The $40,000 fine that Richmond Provincial Court judge Patrick Chen handed Kai Kin Ng on May 15 is insufficient to deter those who poach endangered northern abalone, according to the fisheries officer who investigated the case.

"The fine might deter this individual, but it won't deter someone else because no one thinks that they're going to get caught," Department of Fisheries and Oceans officer and investigator Art Demsky told Business in Vancouver June 6.

Demsky and his team executed search warrants on Ng's residence and a storage facility and seized 48 boxes of abalone, weighing a total of 960 kilograms.

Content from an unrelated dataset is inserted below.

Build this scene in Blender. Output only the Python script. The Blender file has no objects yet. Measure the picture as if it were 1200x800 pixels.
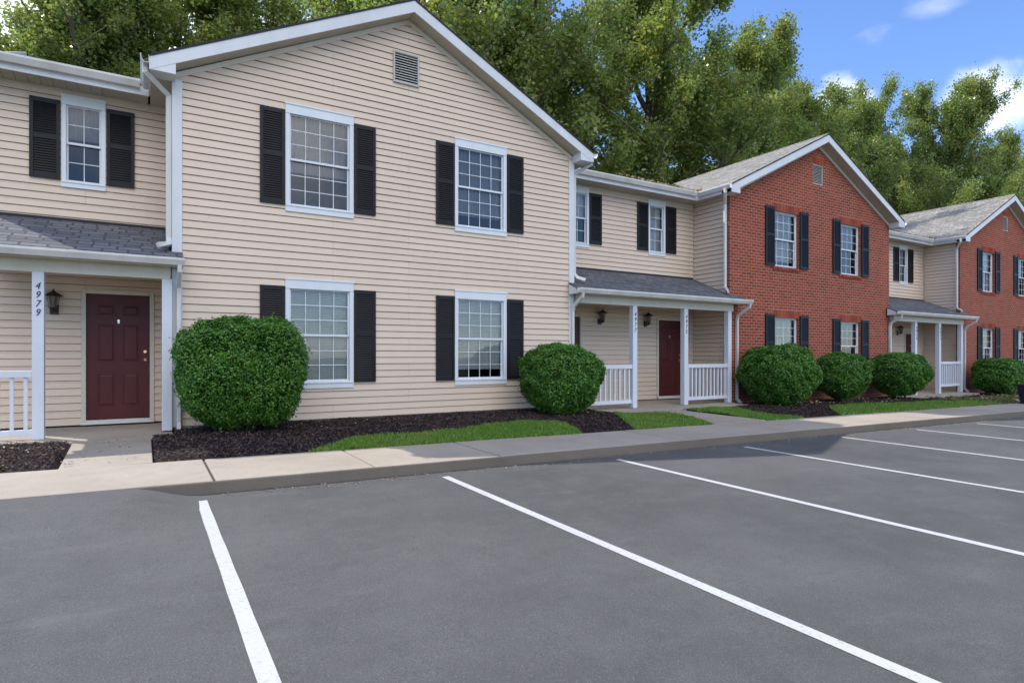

Most of the boxes contained legal species of abalone whereas 14 boxes contained some of the protected northern abalone that is illegal to possess.

"Of the 14 boxes, some were almost entirely northern abalone. In other boxes the northern abalone was mixed with other species," Demsky said. "The way to hide something that's illegal is to hide it with something that's legal. Then you hide with paper the stuff that's illegal."

The only substantial population of northern abalone is in B.C. waters.

In 2003, northern abalone were listed and protected as "threatened" under the Species At Risk Act, which aims to prevent endangered and threatened wildlife from becoming extinct.

Demsky said fisheries officers routinely find poachers who have abalone but only once a year or so find someone with a substantial amount of the endangered northern abalone and are able to take a case to court.

"The $40,000 is a fairly large fine for an individual. It would likely have been a lot higher had he not plead guilty," Demsky said.